そして、文系頭でつらつら考えるに、我々日本人が数の世界にはまりやすく、奇異な才能を持っているのは、四季折々の自然に恵まれた日本の風土に関係があるように思えてならない。日本人は、自然の中に美を感受する心において、世界でも比類のない繊細さを持ち併せているのである。
西欧の建築や人体を構成する黄金比はすべて8:3である。(クフ王のピラミッド、パンテノン宮殿、ミロのビーナスからアングルの「泉」、向日葵の種や蜻蛉の目玉まで枚挙に暇がない)
それに対して、日本では白銀比(7:3)を伝統的に用いる。原理は、丸木から正方形をくりぬくに最も効率的な方法として、曲尺の裏と表を1:√2 にしているわけだ。昔ながらの美徳である「もったいない」精神にも通じる。俳句や生け花から伝統行事、交通標識に至るまで、我々の日常感覚は7・5・3で成り立っている。
襖や畳は、縦が約180の横が約90、つまり正方形2つ分である。茶室の標準形である四畳半も、二畳の小間も、どちらも正方形から成る。岡倉天心は「茶の本」の中で、茶室の正方形は、禅の心を反映したものであるとしている。大乗経典「維摩経」によると、主人公、維摩居士が一丈四方の自室に文殊菩薩と仏陀の弟子8万4000人を迎えたとある。物理的には不可能なことだが、茶室には現実の空間を超越した無限の宇宙がある、という寓話である。
川端康成は、「美しい日本の私」と題したノーベル文学賞受賞講演の際、「森羅万象が雪月花という言葉に集約される」と述べている。

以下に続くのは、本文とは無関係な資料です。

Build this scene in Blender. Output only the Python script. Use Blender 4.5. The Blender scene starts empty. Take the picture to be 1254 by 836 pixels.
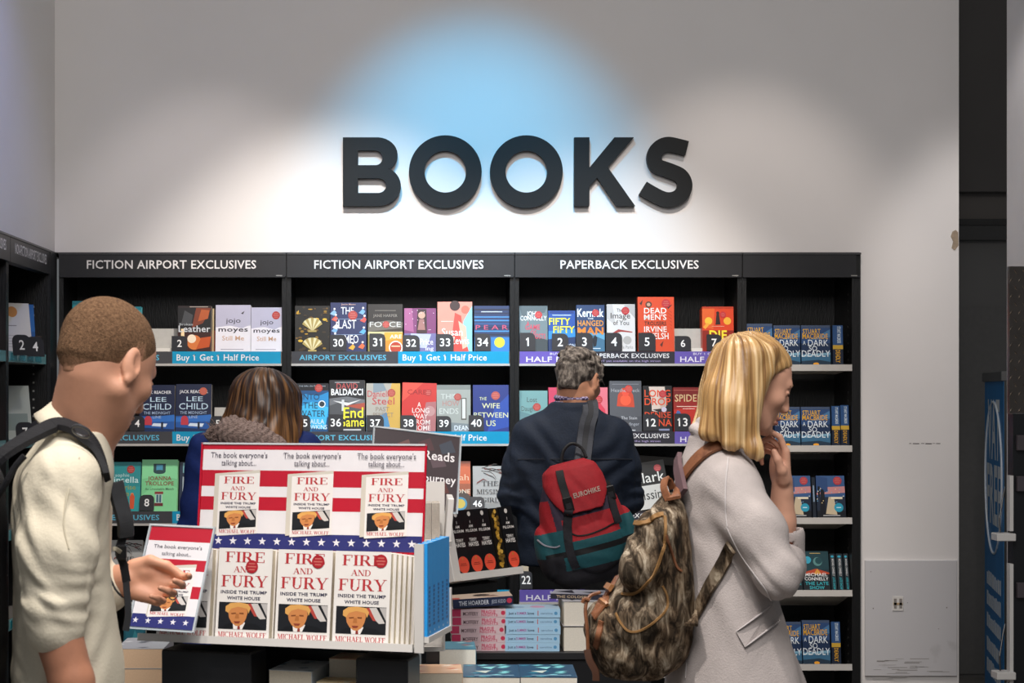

日本の自然が生命の神秘と驚きに満ちているのと同様に、数の中にもまた無限のドラマがあり、愛があり、誘惑的な魅力にあふれた世界がある。
素数…孤独だが毅然と自立した存在
友愛数・親和数…まれにみる出会い方をして結ばれた、この世に一つだけの関係
人の生き方と照らした場合、どちらにも宿命的なものを感じざるを得ない。人生やパートナー・家族との生活、友達関係を潤すものは、プライベートとパブリックの相互補完だ。
仕事を考える際に、もの作り以外は総べてサービス業である。人の役に立つことと、表現し自分がやって楽しいことは違う。その上で、時間をどう使うか。組織や社会で求められることをきちっとやるために、一般常識や基礎能力を高めるための勉強が必要というわけだ。
今秋、アゴタ・クリストフの「悪童日記」が公開される。戦争の最中、盗みや人殺しもいとわない双子の少年の透徹な倫理観が胸をえぐる。世界中のあらゆる世代に読み継がせたい衝撃作だが、作者が3部作までもかかってどうしても書き遺したかったものは何か。
第2次大戦とジェノサイドという20世紀最大の負の遺産。それを目の当たりにした者として、ハンガリーという虐げられた歴史を持つ民族の血を引く者として、これを伝えなければ死ねないという確たる思いがあったのではないか。
時の流れや人の意識は、そう簡単に塗り替えられるものではない。歴史的な俯瞰をもつことは、日本人とは何なのか、自分とは、と考えることにつながる。そこから、生涯にわたる知的動機づけ文学、音楽、美術、数学、歴史など、すべての学問・芸術・文化への興味と理解が広がる。
戦争や震災など、明日を食いつなぐことも大変な時には、誰も文化や美意識になど目がいかない。江戸の、天下泰平で豊饒な日本文化が花開いた時代の写し絵が、21世紀の今、世界のいたるところで新たに繰り広げられることを願って止まない。